Mahmoud Khalil responds to charges against him for the first time in new legal filings, and describes the ‘irreparable harm' of his detention
Mahmoud Khalil, the Columbia University graduate at the center of a high-profile deportation fight with the US government over his pro-Palestinian views, personally responded to the government's claims that he's a threat to foreign policy for the first time in a sworn legal declaration unsealed Thursday.
The declaration from Khalil comes after a New Jersey federal judge ruled last month that the government's use of an obscure immigration law to detain and deport him is 'likely unconstitutional.'
Khalil was among the first in a series of high-profile arrests of pro-Palestinian students as the Trump administration moved to crack down on antisemitism on college campuses.
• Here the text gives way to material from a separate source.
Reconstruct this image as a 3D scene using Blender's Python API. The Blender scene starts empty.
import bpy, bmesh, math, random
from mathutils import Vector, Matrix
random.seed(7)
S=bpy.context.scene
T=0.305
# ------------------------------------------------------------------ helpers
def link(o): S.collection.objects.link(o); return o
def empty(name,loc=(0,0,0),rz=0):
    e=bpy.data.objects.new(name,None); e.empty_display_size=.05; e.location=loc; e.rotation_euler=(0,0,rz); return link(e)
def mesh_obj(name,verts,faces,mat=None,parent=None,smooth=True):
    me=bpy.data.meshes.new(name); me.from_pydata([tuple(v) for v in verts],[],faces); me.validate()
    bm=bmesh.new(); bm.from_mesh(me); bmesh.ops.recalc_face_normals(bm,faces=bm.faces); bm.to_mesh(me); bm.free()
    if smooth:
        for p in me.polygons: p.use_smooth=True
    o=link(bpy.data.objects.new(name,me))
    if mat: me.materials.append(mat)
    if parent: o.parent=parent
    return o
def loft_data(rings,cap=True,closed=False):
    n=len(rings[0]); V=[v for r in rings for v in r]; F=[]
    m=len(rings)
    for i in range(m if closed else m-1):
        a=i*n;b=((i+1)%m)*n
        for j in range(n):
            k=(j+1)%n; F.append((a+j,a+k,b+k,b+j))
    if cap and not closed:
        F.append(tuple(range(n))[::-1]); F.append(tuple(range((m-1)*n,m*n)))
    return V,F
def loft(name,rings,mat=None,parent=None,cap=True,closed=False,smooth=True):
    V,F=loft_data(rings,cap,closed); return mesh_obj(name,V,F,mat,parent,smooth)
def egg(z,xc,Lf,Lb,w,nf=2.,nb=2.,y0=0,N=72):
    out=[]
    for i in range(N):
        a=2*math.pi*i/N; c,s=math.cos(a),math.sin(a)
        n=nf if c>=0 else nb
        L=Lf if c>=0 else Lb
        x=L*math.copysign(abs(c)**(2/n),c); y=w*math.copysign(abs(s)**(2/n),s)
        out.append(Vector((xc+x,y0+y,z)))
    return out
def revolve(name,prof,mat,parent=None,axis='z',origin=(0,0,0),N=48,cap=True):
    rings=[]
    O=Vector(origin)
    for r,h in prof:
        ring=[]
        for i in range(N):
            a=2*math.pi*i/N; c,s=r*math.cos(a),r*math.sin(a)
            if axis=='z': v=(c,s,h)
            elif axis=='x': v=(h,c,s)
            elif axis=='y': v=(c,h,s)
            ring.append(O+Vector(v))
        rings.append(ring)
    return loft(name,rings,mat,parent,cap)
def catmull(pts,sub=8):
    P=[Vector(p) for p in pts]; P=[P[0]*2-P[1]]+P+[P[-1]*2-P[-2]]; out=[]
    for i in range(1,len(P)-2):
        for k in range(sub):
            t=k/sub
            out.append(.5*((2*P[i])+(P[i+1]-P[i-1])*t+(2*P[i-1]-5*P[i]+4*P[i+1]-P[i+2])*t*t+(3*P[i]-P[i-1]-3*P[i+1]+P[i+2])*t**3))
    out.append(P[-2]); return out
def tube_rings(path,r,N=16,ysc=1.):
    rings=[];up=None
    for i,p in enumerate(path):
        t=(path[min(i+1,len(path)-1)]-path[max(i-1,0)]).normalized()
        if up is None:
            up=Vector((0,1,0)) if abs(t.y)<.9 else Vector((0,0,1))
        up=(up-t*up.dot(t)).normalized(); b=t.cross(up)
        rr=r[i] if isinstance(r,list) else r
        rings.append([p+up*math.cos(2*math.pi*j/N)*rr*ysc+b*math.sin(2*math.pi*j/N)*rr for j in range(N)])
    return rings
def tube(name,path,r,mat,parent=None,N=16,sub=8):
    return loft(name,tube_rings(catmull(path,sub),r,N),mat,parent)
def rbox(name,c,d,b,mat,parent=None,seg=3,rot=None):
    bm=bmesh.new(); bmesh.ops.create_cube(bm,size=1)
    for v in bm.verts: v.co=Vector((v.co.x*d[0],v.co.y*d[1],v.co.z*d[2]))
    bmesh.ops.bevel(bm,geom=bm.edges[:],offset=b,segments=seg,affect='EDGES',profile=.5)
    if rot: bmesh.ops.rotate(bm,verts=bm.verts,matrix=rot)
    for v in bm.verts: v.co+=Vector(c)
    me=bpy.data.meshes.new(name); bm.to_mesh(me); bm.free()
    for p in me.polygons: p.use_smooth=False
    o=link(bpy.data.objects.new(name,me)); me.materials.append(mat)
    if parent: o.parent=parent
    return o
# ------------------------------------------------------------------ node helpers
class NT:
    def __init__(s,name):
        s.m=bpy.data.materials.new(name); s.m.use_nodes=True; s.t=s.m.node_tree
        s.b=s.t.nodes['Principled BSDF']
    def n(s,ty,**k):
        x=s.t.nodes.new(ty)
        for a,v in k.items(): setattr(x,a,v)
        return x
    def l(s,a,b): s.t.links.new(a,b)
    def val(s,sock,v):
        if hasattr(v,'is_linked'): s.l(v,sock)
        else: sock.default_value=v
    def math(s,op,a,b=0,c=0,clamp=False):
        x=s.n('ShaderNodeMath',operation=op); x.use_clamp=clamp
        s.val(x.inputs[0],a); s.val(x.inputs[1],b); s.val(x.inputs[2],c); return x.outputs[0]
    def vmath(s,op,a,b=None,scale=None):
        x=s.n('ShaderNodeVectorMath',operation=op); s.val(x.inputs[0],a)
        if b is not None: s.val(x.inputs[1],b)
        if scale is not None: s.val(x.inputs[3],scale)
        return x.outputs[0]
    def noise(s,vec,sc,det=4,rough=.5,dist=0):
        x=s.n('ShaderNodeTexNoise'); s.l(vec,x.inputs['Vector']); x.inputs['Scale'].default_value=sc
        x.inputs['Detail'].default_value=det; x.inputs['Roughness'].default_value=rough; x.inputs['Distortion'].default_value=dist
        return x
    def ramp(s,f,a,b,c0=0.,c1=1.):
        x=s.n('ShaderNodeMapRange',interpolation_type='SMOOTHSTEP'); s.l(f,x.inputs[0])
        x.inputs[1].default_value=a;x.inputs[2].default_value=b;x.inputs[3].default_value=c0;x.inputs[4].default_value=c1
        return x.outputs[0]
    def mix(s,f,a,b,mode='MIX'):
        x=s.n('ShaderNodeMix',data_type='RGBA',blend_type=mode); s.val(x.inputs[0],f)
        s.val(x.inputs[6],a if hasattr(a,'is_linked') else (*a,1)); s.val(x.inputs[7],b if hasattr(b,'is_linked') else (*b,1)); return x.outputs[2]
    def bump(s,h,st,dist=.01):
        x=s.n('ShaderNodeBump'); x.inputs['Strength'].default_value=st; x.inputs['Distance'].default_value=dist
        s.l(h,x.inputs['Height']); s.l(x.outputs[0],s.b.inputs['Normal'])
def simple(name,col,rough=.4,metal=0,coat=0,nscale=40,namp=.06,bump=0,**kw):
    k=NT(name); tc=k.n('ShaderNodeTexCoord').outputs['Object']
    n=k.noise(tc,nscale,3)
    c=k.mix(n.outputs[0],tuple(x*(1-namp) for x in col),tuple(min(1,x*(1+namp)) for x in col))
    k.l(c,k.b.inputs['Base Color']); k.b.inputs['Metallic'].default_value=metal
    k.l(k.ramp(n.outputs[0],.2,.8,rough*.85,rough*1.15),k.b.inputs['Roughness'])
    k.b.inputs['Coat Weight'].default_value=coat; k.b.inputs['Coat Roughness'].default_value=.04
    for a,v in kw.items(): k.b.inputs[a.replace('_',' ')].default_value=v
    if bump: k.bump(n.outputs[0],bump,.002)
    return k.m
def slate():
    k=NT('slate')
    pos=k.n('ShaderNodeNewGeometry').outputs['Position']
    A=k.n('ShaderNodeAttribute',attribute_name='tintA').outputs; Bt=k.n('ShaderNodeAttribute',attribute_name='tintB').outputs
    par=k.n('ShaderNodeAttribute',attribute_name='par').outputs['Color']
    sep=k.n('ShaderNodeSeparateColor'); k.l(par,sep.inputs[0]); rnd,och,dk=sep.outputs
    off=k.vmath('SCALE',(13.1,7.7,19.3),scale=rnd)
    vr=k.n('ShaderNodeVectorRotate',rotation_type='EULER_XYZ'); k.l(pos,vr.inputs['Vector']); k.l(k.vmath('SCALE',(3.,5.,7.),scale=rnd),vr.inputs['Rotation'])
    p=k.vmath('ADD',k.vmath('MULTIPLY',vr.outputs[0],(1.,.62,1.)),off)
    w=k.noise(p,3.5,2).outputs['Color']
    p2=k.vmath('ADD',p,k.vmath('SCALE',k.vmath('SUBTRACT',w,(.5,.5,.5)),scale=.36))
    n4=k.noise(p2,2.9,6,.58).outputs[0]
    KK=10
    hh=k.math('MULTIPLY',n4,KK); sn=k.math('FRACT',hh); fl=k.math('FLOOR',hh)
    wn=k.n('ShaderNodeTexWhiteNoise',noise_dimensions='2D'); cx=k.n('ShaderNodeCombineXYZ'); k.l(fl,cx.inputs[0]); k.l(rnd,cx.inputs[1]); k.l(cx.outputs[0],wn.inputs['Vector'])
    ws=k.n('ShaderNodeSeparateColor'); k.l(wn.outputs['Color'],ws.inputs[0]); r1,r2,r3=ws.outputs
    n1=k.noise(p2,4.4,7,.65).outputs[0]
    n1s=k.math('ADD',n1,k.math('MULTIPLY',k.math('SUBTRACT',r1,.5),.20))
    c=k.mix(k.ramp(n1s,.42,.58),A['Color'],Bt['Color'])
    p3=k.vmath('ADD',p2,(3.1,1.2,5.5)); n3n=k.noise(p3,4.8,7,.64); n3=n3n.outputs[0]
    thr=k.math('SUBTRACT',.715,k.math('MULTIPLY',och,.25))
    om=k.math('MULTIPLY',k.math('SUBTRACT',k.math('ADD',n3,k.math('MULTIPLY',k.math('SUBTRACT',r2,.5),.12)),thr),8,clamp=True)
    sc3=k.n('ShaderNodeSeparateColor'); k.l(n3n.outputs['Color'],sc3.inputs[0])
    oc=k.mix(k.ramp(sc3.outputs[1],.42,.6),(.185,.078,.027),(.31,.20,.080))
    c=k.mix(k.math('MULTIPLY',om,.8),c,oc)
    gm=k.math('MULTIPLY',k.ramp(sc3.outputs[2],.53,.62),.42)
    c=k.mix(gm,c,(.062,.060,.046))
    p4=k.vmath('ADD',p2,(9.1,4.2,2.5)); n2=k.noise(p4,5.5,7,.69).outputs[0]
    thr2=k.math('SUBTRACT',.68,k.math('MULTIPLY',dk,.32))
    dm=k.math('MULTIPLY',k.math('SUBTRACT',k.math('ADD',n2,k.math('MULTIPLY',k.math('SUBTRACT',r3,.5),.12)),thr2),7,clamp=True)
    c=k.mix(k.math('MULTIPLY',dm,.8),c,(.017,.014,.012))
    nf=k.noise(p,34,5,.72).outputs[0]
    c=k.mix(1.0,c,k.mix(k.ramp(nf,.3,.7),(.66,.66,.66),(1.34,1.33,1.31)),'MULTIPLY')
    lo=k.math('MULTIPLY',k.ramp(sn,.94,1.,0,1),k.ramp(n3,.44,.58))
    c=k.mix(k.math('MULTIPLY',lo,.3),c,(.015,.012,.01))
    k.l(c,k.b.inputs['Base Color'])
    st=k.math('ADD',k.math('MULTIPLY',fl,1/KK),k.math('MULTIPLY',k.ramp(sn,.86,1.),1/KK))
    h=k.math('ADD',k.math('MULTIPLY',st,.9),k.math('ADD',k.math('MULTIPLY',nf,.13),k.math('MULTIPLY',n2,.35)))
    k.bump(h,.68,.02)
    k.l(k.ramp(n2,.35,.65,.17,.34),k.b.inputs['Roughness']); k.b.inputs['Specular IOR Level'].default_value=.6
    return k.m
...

Khalil's attorneys filed a massive tranche of legal declarations late Wednesday – including a sworn statement from Khalil himself – that paints a vivid picture of his mental anguish inside a Louisiana detention facility. The filings also include declarations from Columbia University students and professors, legal experts, and a former ICE legal advisor on the chilling effects and lasting impacts of Khalil's arrest and detention.
'As someone who fled prosecution in Syria for my political beliefs, for who I am, I never imagined myself to be in immigration detention, here in the United States,' Khalil wrote in his multi-page declaration.
'Why should protesting this Israel government's indiscriminate killing of thousands of innocent Palestinians result in the erosion of my constitutional rights?'
While a graduate student at Columbia, Khalil, a Palestinian refugee, acted as a liaison between student protesters and school administrators during the pro-Palestinian demonstrations on campus in 2024.
The Trump administration has argued that Khalil's actions pose a threat to its foreign policy goal of combatting antisemitism and in April, the administration outlined its evidence against him in a two-page memo written by Secretary of State Marco Rubio.
But Khail's attorneys have argued the memo does not describe criminal activity and that the Trump administration is instead targeting him for his political speech in support of Palestinian rights, in violation of the First Amendment.
'The only ground the government has ever relied on in this case to justify Mahmoud's detention is the foreign policy ground,' Alina Das, one of Khalil's attorneys, said during a news conference Thursday.
'We're hopeful (the judge) will order his release based on all of the evidence that we've submitted,' Das said.
This is a developing story and will be updated.